RE: Relax12 Apr 2024 21:40
GLR - Managed service contract margins tend to be in the 50%-60% region, the tech deals have lower margins of around 20-30%. For reference see the 28 March 2024 RNS ("The Group generated a continuing gross profit of £1.6 million (H1 2023: £2.2 million; H2 2022: £2.9 million) which equates to a gross margin of 57% (H1 2023: 64%; H2 2022 56%)."
The company is operational geared at the moment to absorb at least 2 or 3 of these large scale MSCs without having to increase head office overheads, so all of the gross margin (less any financing costs of course) will go straight to the bottom line. It will be a transformational deal. What a lot of folk forget is that not all of the investment will be needed straight away, so as the RNS says, they will be able to fund initially from cash reserves and then the debt funding will follow now that they have a signed contract in place. Also, don't forget that in around 5 - 6 months time, (3 months preparation phase + 2- 3 months of operation) they will start getting the first sales revenue remitted of circa $0.8m per month, so that will also be available to fund the business as well.

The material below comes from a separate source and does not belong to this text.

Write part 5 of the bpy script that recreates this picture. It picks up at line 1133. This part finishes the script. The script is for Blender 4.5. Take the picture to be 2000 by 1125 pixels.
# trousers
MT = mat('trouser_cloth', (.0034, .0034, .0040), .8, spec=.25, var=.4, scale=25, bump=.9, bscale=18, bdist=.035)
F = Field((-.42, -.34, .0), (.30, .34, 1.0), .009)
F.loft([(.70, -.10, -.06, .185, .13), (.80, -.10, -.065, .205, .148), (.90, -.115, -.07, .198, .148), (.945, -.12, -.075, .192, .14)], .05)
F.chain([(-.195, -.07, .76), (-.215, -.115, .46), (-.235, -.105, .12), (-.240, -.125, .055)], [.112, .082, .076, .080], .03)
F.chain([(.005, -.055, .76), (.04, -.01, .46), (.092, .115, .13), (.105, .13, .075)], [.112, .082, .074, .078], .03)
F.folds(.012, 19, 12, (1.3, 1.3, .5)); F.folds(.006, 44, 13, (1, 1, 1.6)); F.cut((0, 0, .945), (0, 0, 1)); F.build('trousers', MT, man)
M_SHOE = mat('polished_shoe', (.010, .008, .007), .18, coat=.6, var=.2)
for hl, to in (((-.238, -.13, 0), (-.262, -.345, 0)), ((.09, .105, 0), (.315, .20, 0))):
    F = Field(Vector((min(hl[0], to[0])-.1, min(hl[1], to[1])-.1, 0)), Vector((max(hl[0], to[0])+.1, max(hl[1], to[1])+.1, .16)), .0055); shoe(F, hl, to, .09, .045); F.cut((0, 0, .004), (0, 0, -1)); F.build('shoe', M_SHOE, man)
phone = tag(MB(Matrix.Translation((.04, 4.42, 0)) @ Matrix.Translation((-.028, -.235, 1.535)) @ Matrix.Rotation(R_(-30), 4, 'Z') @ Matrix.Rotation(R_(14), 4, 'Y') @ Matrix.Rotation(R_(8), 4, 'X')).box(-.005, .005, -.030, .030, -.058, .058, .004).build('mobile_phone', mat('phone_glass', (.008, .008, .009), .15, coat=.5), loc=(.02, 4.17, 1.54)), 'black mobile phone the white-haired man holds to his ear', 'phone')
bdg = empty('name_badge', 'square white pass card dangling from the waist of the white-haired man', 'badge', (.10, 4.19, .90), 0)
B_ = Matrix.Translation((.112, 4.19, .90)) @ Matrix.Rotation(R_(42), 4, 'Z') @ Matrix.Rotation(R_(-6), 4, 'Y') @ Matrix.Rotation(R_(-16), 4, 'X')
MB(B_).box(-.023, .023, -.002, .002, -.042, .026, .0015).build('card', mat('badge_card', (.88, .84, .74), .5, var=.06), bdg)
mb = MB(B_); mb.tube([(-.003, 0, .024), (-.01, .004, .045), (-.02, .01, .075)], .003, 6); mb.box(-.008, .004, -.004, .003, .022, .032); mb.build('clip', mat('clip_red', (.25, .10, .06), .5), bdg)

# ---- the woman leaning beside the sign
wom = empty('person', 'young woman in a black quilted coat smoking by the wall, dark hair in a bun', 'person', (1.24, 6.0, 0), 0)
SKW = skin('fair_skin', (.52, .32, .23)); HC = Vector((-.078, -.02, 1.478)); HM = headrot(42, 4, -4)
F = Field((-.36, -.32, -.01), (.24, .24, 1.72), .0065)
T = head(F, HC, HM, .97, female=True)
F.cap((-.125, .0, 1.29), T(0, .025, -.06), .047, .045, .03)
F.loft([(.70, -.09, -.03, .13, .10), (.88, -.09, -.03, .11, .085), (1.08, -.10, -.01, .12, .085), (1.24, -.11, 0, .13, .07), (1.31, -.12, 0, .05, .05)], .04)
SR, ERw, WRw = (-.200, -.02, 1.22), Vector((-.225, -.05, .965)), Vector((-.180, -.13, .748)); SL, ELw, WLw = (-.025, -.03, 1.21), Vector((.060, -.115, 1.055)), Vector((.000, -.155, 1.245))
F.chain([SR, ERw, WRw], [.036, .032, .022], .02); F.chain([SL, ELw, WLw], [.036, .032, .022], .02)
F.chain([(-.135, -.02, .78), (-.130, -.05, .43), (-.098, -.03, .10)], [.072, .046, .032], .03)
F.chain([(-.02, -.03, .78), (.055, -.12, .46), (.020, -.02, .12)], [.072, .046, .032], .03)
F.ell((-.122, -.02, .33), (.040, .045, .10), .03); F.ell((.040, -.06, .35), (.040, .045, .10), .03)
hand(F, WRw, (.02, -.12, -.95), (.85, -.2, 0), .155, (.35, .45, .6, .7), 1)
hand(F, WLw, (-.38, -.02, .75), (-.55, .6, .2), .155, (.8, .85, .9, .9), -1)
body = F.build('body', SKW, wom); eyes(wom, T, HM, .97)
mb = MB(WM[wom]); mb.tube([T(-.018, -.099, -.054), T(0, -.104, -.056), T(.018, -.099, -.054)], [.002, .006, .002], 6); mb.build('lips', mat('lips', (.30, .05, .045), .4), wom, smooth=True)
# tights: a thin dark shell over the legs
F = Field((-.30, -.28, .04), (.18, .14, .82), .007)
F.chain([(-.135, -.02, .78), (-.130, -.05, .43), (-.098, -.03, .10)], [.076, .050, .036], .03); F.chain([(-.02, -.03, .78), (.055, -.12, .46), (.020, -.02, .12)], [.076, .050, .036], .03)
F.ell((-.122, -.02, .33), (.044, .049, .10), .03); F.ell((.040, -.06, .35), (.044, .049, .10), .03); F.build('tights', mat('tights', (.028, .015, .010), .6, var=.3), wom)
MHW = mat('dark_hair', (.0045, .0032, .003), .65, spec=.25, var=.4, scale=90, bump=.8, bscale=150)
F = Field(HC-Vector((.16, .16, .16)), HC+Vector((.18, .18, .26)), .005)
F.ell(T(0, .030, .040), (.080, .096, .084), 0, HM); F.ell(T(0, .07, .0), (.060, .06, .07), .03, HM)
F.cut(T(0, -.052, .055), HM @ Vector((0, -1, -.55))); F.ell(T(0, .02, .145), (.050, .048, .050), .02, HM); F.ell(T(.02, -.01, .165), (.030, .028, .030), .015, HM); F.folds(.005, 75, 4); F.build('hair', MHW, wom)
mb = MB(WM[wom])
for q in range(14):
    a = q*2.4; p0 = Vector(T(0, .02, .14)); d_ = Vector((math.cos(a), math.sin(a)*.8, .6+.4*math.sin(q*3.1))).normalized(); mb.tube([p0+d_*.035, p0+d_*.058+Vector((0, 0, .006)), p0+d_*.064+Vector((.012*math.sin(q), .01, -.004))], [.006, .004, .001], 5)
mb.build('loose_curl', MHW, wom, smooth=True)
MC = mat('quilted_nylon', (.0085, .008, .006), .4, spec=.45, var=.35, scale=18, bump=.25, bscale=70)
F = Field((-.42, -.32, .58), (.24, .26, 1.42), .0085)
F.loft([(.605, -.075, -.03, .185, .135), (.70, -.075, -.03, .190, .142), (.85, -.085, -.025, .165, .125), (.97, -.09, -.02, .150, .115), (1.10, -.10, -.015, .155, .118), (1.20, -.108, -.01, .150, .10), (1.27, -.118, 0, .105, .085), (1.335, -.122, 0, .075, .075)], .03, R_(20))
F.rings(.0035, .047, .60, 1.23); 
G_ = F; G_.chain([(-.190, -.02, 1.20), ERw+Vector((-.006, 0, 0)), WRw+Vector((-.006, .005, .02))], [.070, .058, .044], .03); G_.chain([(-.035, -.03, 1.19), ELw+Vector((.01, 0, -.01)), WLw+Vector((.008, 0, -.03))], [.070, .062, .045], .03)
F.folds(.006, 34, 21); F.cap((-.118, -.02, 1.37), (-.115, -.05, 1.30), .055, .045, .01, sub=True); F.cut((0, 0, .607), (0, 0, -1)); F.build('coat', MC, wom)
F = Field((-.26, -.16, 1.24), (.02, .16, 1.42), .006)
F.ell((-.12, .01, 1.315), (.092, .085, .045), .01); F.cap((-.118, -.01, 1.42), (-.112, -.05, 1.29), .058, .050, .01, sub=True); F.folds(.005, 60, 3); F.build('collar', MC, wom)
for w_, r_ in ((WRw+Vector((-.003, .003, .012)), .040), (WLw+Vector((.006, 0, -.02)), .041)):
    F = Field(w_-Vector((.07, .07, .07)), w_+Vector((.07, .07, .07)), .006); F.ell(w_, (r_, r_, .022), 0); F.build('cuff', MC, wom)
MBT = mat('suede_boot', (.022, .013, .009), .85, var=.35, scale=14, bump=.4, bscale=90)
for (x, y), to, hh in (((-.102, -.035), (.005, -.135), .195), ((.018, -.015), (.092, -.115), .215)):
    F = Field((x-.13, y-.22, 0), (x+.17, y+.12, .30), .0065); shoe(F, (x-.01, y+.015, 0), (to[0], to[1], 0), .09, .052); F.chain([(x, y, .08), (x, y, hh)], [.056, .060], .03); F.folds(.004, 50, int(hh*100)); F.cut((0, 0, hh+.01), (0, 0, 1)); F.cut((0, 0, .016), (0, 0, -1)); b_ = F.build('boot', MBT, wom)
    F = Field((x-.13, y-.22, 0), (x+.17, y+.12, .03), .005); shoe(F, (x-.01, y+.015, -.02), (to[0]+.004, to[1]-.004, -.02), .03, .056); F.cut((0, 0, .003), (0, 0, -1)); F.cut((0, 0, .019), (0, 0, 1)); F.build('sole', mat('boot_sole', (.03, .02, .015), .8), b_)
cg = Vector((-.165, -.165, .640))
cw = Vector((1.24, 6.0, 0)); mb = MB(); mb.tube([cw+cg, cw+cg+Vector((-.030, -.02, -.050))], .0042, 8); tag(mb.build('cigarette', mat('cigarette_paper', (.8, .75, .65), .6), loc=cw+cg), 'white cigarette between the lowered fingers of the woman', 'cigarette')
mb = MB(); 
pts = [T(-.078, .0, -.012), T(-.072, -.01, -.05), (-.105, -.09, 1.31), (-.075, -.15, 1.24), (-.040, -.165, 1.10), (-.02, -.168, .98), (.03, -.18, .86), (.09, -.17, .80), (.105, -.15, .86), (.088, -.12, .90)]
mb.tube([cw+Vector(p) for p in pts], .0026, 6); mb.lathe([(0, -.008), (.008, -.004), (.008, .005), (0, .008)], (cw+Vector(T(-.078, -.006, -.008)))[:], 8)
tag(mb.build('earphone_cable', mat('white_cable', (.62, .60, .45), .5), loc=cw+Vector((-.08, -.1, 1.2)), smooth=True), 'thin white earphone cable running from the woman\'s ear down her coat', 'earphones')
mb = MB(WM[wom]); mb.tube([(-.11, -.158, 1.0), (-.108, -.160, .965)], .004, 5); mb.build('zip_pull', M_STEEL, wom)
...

What this deal also does, is demonstrate the inordinate amount time taken to get a deal finally over the line. It's nearly three years since the contract was initially signed, I hate to think how long it took to get to that point. As a result, a lot of the previously touted opportunities (and those not touted) which have been dismissed as dead in the water by many, become genuinely potential on-going opportunities again. Of course not all of them will convert to contracts, but a quick glance at the 3 Dec 2020 RNS which listed the then live deals shows that the number of opportunities is very significant, and conversion of just two, three or four of them could make a price target of 26p seem quite unambitious.